:: What is asked ::
What is the number of lines that include the word "This"? Provide only that figure.

Scripts that build scenes:
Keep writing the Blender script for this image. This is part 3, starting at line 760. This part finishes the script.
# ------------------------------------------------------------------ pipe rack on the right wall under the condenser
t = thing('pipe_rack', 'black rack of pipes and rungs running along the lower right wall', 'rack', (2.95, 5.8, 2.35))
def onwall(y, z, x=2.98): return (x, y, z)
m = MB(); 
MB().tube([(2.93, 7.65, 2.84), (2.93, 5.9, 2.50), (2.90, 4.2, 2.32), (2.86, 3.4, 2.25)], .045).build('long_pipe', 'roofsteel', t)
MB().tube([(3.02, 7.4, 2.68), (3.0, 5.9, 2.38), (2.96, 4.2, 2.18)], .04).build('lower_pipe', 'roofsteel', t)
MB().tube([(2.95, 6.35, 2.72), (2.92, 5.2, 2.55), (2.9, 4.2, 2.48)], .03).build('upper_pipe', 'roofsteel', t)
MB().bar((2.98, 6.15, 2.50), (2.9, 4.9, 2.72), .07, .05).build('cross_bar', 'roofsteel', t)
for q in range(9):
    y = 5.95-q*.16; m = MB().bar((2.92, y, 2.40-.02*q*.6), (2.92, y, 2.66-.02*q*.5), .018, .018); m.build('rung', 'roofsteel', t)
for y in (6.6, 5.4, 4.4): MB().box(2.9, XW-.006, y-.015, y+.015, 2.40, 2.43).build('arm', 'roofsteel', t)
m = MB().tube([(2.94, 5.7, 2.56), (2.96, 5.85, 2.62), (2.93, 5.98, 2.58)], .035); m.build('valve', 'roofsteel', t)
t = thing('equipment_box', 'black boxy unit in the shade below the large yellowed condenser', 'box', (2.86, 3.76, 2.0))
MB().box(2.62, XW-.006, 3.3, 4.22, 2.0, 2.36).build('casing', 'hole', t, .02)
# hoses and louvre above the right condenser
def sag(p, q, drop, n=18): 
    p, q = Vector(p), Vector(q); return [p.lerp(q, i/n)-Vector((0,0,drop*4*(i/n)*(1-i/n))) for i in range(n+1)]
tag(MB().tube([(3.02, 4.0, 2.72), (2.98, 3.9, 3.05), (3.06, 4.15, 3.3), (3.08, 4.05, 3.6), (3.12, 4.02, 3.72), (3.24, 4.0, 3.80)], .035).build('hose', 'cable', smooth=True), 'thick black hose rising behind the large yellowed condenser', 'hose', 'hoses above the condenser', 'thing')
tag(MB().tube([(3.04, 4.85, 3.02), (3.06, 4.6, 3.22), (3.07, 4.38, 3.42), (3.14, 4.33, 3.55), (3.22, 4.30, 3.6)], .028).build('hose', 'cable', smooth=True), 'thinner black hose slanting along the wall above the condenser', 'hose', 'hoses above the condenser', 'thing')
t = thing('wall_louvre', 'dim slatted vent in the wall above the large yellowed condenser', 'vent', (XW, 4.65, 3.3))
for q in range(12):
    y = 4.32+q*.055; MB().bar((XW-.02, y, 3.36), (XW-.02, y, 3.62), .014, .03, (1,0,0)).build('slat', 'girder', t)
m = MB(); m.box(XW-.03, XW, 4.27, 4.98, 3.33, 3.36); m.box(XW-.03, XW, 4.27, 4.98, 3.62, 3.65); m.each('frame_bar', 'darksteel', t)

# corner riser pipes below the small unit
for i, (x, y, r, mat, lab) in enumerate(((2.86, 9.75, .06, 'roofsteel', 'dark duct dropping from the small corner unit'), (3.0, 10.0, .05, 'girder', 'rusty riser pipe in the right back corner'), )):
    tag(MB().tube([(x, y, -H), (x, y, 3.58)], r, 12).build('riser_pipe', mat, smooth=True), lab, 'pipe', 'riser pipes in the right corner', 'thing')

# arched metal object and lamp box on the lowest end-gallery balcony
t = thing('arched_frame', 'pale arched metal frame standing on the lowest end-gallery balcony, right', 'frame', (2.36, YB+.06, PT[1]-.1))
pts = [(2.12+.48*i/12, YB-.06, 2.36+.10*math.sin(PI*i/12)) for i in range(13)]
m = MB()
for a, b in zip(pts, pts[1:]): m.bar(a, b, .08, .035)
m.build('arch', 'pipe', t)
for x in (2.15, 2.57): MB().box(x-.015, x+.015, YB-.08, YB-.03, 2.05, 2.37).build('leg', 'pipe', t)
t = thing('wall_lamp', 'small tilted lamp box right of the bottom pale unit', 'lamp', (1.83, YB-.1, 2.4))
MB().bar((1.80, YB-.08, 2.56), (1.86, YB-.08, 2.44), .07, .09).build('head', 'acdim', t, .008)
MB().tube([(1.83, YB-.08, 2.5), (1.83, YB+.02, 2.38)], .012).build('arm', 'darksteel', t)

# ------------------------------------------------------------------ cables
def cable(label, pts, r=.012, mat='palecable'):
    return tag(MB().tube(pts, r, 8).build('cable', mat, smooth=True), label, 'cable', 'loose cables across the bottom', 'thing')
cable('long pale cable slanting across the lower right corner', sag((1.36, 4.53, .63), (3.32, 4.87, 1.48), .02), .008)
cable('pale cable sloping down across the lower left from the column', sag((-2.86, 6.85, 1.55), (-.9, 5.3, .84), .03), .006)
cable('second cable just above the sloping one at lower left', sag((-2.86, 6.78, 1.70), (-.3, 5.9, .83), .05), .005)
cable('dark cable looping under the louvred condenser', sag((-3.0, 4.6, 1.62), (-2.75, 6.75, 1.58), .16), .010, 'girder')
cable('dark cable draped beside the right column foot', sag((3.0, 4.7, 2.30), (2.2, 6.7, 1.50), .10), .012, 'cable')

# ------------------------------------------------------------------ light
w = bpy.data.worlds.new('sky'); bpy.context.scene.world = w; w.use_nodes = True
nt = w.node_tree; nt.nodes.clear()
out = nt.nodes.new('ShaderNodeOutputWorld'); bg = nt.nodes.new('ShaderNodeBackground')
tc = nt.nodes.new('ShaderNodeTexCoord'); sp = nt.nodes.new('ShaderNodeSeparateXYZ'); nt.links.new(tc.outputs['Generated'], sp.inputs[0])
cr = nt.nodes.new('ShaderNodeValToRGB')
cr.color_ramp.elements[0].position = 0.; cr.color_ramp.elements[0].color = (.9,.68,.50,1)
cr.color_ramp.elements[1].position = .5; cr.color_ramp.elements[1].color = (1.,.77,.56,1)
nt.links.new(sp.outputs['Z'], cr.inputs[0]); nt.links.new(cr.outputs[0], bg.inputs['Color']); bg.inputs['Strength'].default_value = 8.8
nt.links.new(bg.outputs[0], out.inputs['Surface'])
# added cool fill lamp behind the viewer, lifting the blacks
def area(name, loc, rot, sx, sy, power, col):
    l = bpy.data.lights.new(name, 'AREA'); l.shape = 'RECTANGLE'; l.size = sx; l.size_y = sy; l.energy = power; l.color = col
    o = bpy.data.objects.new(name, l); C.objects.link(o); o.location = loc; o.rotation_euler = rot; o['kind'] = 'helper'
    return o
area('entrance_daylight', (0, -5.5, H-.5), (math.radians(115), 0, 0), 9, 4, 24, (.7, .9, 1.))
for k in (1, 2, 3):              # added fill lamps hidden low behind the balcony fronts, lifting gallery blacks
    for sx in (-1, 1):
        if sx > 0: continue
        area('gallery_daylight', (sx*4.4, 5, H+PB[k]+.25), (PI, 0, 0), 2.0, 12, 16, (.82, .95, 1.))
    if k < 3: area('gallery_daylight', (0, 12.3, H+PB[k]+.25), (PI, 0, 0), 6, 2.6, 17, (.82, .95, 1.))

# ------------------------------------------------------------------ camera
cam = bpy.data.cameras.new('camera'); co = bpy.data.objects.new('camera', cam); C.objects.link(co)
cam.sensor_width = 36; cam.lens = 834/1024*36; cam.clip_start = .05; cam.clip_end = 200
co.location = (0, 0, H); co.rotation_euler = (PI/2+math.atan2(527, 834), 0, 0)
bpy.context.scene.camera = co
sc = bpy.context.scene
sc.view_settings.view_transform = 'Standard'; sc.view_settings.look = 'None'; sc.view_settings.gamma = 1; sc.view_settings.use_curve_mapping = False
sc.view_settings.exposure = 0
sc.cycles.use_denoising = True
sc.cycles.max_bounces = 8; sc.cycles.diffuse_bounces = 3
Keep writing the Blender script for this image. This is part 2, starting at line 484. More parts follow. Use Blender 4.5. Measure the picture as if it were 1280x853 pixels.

:: Written response ::
2